> EXERCISE DIRECTIONS
Quote, verbatim, all material below, without pictures.

++++++++

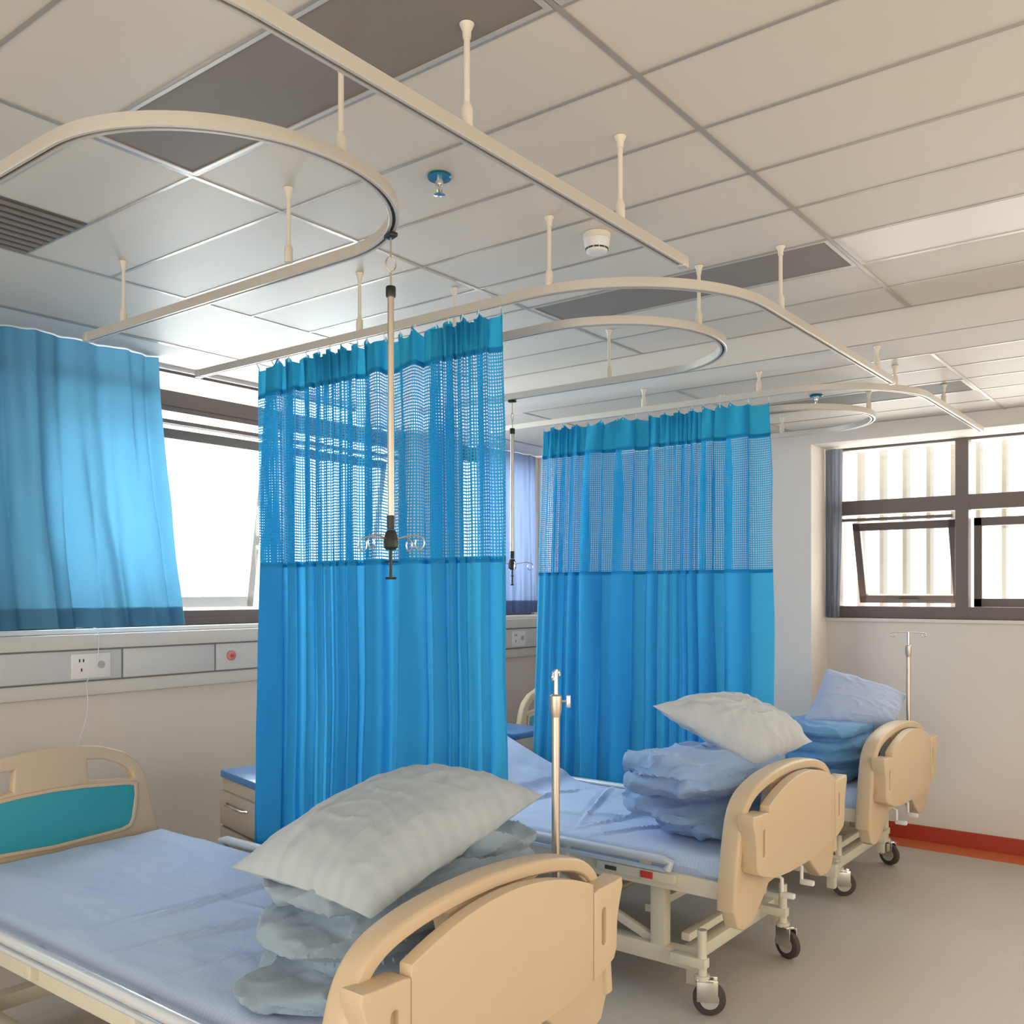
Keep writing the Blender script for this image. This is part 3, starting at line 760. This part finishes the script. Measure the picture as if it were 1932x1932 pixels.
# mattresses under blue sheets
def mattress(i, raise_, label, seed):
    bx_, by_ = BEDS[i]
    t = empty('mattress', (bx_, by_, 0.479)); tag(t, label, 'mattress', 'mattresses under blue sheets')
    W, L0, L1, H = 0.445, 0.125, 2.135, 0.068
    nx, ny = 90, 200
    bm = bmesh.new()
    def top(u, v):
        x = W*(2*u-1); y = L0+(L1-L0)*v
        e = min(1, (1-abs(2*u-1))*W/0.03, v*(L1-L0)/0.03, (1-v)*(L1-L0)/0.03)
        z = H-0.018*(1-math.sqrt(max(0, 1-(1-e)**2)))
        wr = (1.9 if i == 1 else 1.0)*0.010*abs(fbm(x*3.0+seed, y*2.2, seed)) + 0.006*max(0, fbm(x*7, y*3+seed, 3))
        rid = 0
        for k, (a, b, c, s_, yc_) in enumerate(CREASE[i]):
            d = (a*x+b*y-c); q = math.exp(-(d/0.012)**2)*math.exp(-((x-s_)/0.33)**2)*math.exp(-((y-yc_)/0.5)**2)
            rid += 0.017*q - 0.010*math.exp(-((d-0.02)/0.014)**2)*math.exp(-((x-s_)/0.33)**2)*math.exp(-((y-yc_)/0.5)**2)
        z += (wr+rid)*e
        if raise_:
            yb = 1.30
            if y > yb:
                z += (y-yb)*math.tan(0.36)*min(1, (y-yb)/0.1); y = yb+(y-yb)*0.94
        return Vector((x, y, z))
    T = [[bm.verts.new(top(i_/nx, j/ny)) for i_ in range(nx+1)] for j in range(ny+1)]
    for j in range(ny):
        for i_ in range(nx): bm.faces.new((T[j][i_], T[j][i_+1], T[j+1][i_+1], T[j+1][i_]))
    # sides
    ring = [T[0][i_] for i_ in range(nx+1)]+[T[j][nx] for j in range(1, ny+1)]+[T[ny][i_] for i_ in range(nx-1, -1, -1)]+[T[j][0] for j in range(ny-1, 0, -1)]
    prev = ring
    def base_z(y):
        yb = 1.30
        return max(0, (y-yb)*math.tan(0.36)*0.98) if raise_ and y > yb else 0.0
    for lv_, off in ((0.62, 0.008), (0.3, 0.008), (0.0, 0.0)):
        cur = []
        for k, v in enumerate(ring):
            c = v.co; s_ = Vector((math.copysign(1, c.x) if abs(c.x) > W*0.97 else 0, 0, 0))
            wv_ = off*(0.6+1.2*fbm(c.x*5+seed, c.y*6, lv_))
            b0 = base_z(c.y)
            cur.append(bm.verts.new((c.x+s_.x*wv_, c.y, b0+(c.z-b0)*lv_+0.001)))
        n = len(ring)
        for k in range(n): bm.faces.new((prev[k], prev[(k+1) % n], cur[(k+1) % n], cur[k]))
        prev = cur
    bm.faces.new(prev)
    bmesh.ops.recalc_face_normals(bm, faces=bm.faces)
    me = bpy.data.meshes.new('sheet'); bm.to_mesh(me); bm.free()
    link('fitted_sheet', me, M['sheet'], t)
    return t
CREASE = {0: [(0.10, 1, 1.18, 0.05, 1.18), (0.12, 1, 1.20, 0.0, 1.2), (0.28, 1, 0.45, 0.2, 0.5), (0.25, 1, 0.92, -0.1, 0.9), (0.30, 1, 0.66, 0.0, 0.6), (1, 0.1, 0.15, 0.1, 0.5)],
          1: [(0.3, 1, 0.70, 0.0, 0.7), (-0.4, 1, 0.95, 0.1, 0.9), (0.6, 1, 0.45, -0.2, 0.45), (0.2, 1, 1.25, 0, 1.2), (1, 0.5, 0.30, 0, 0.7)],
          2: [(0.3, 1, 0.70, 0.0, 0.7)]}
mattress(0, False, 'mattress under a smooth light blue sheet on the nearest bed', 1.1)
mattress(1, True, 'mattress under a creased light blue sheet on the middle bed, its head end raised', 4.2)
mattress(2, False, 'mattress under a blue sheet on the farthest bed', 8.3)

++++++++

> RESULT OF THE TASK
Keep writing the Blender script for this image. This is part 3, starting at line 760. This part finishes the script. Measure the picture as if it were 1932x1932 pixels.
# mattresses under blue sheets
def mattress(i, raise_, label, seed):
    bx_, by_ = BEDS[i]
    t = empty('mattress', (bx_, by_, 0.479)); tag(t, label, 'mattress', 'mattresses under blue sheets')
    W, L0, L1, H = 0.445, 0.125, 2.135, 0.068
    nx, ny = 90, 200
    bm = bmesh.new()
    def top(u, v):
        x = W*(2*u-1); y = L0+(L1-L0)*v
        e = min(1, (1-abs(2*u-1))*W/0.03, v*(L1-L0)/0.03, (1-v)*(L1-L0)/0.03)
        z = H-0.018*(1-math.sqrt(max(0, 1-(1-e)**2)))
        wr = (1.9 if i == 1 else 1.0)*0.010*abs(fbm(x*3.0+seed, y*2.2, seed)) + 0.006*max(0, fbm(x*7, y*3+seed, 3))
        rid = 0
        for k, (a, b, c, s_, yc_) in enumerate(CREASE[i]):
            d = (a*x+b*y-c); q = math.exp(-(d/0.012)**2)*math.exp(-((x-s_)/0.33)**2)*math.exp(-((y-yc_)/0.5)**2)
            rid += 0.017*q - 0.010*math.exp(-((d-0.02)/0.014)**2)*math.exp(-((x-s_)/0.33)**2)*math.exp(-((y-yc_)/0.5)**2)
        z += (wr+rid)*e
        if raise_:
            yb = 1.30
            if y > yb:
                z += (y-yb)*math.tan(0.36)*min(1, (y-yb)/0.1); y = yb+(y-yb)*0.94
        return Vector((x, y, z))
    T = [[bm.verts.new(top(i_/nx, j/ny)) for i_ in range(nx+1)] for j in range(ny+1)]
    for j in range(ny):
        for i_ in range(nx): bm.faces.new((T[j][i_], T[j][i_+1], T[j+1][i_+1], T[j+1][i_]))
    # sides
    ring = [T[0][i_] for i_ in range(nx+1)]+[T[j][nx] for j in range(1, ny+1)]+[T[ny][i_] for i_ in range(nx-1, -1, -1)]+[T[j][0] for j in range(ny-1, 0, -1)]
    prev = ring
    def base_z(y):
        yb = 1.30
        return max(0, (y-yb)*math.tan(0.36)*0.98) if raise_ and y > yb else 0.0
    for lv_, off in ((0.62, 0.008), (0.3, 0.008), (0.0, 0.0)):
        cur = []
        for k, v in enumerate(ring):
            c = v.co; s_ = Vector((math.copysign(1, c.x) if abs(c.x) > W*0.97 else 0, 0, 0))
            wv_ = off*(0.6+1.2*fbm(c.x*5+seed, c.y*6, lv_))
            b0 = base_z(c.y)
            cur.append(bm.verts.new((c.x+s_.x*wv_, c.y, b0+(c.z-b0)*lv_+0.001)))
        n = len(ring)
        for k in range(n): bm.faces.new((prev[k], prev[(k+1) % n], cur[(k+1) % n], cur[k]))
        prev = cur
    bm.faces.new(prev)
    bmesh.ops.recalc_face_normals(bm, faces=bm.faces)
    me = bpy.data.meshes.new('sheet'); bm.to_mesh(me); bm.free()
    link('fitted_sheet', me, M['sheet'], t)
    return t
CREASE = {0: [(0.10, 1, 1.18, 0.05, 1.18), (0.12, 1, 1.20, 0.0, 1.2), (0.28, 1, 0.45, 0.2, 0.5), (0.25, 1, 0.92, -0.1, 0.9), (0.30, 1, 0.66, 0.0, 0.6), (1, 0.1, 0.15, 0.1, 0.5)],
          1: [(0.3, 1, 0.70, 0.0, 0.7), (-0.4, 1, 0.95, 0.1, 0.9), (0.6, 1, 0.45, -0.2, 0.45), (0.2, 1, 1.25, 0, 1.2), (1, 0.5, 0.30, 0, 0.7)],
          2: [(0.3, 1, 0.70, 0.0, 0.7)]}
mattress(0, False, 'mattress under a smooth light blue sheet on the nearest bed', 1.1)
mattress(1, True, 'mattress under a creased light blue sheet on the middle bed, its head end raised', 4.2)
mattress(2, False, 'mattress under a blue sheet on the farthest bed', 8.3)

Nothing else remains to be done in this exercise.